Carrying Your Bike

Bike in Apartments - Stairs - Storage

I keep my bike on the first floor of our apartment. It used to make me nervous, but I never had the energy to carry it up three flights of stairs.

Do you have to haul your bike up and down stairs? If you do, have you seen the bike frame handle from Walnut Studiolo?

3 Responses to “Carrying Your Bike”
  1. charli says:

    I live in a fourth floor walk-up and carry my bike up and down the stairs. There was initially the option of locking it up in the basement laundry room, but that made me nervous after one night. Then a couple of months later there were reports of bike thefts from the basements of other buildings owned by landlord/management company, so that’s completely out. Lucky for me my frame is relatively light, and I’ve gotten better at maneuvering the stairs with it (with some scratches and dings in the process though).

    Those Walnut Studiolo bike frame handles have gotten a fair amount of publicity, but I have a hard time imaging how I would use it on my bike. For one thing, I have a step-through frame, so I couldn’t secure the top tube under my arm like they show in that picture. Also, if the handle keeps your bike level as you carry it, it seems your front wheel would run into the stairs as you go up, and the rear wheel would bang onto the stairs as you go down. But the testimonials seem to indicate otherwise, so maybe I’m missing something?

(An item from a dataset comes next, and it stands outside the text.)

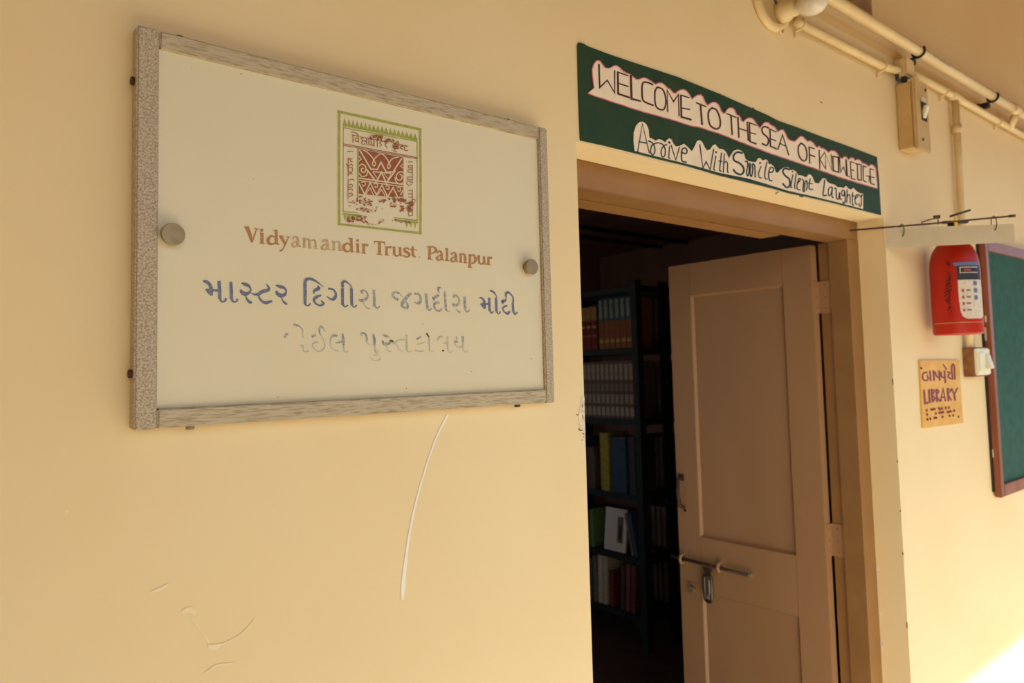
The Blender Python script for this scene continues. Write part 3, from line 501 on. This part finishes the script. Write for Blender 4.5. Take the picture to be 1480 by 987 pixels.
# ------------------------------------------------------------------ library plate
lp = empty('library_plate', (2.7, 0, 1.48), 'yellow wooden LIBRARY plate with purple lettering and raised dots', 'sign')
bm = bmesh.new(); poly(bm, P2('1327,521 1384,521 1390,611 1332,619'), -.0005, .005); pl = nobj('plate', bm, m_plate, lp)
YL = -.0058
R1 = [(22, 's', '500,232 445,245 435,310 468,350 515,330 500,275'), (26, 'p', '540,212 552,350'), (26, 'p', '590,210 602,345'), (22, 's', '615,225 628,265 650,300 680,300'), (26, 'p', '672,212 682,345'), (22, 's', '702,228 708,290 740,305'), (24, 'p', '752,205 762,380'), (20, 's', '735,118 755,150 785,190'), (22, 's', '792,222 828,240 800,285 842,325'), (24, 's', '868,330 855,160 872,115 892,150 902,330')]
R2 = [(27, 'p', '455,492 470,680 512,672'), (27, 'p', '527,482 537,668'), (26, 'p', '565,478 578,658'), (20, 's', '570,480 606,500 576,560 614,605 580,655'), (26, 'p', '632,476 645,655'), (19, 's', '636,478 672,505 640,560 684,650'), (24, 'p', '694,650 732,468 765,642'), (20, 'p', '706,592 750,588'), (26, 'p', '795,466 808,642'), (19, 's', '798,468 842,492 806,548 852,636'), (24, 'p', '855,465 892,552 938,458'), (26, 'p', '892,552 905,632')]
letter('purple_lettering', [((1290, 515), 10, R1+R2)], m_purp, pl, YL, 1.1)
dots = [(490, 780), (555, 770), (580, 768), (605, 762), (665, 752), (680, 760), (712, 752), (765, 745), (810, 742), (495, 840), (620, 825), (672, 815), (700, 812), (725, 808), (790, 805), (815, 800), (840, 795), (885, 785), (500, 912), (542, 902), (600, 890), (625, 888), (718, 873), (820, 858), (872, 852)]
bm = bmesh.new()
for a, b in dots:
    c = at(1290+a/10, 515+b/10, -.0055)
    bmesh.ops.create_uvsphere(bm, u_segments=8, v_segments=6, radius=.0048, matrix=Matrix.Translation(c))
nobj('raised_dots', bm, m_purp, pl)
bm = bmesh.new()
for a, b in ((410, 170), (950, 872)):
    bmesh.ops.create_uvsphere(bm, u_segments=8, v_segments=6, radius=.004, matrix=Matrix.Translation(at(1290+a/10, 515+b/10, -.0055)))
nobj('nail_head', bm, m_rust, pl)

# ------------------------------------------------------------------ fire extinguisher
EX, EYc, r0 = 2.648, -.088, .0725
fe = empty('fire_extinguisher', (EX, EYc, 1.67), 'red fire extinguisher hung on the wall beside the green notice board', 'extinguisher')
prof = [(0, 1.673), (.062, 1.673), (.069, 1.674), (r0, 1.679), (r0, 1.885)]
for k in range(1, 9):
    t = k/8*math.pi/2*.86; prof.append((.028+(r0-.028)*math.cos(t), 1.885+.095*math.sin(t)))
prof += [(.024, 1.985), (.022, 2.0), (0, 2.0)]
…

    BTW, first time commenter, love the rain cape, love the blog!

  2. Ann says:

    Thanks for the response Charli. It looks like their models also grip the handlebars to accommodate different angles when climbing or descending stairs. As for the step through, it seems as if you could attach it in the same place for most models – that’s what I ride as well.

  3. Austin says:

    Love the gear from walnut stuidolo! I’ve had their Portage Strap on my bike since June and I’m grateful for it every day, thanks to stairs into work and stairs to my front door at home. Not to mention the many stairways in Seattle’s hillier neighborhoods. Between frame and gear I’m usually hoisting ~45 lbs.. the strap on my shoulder allows it to balance with an ideal center of gravity while replacing the hard angle of the frame with a soft curve. It also looks great next to my Brooks saddle!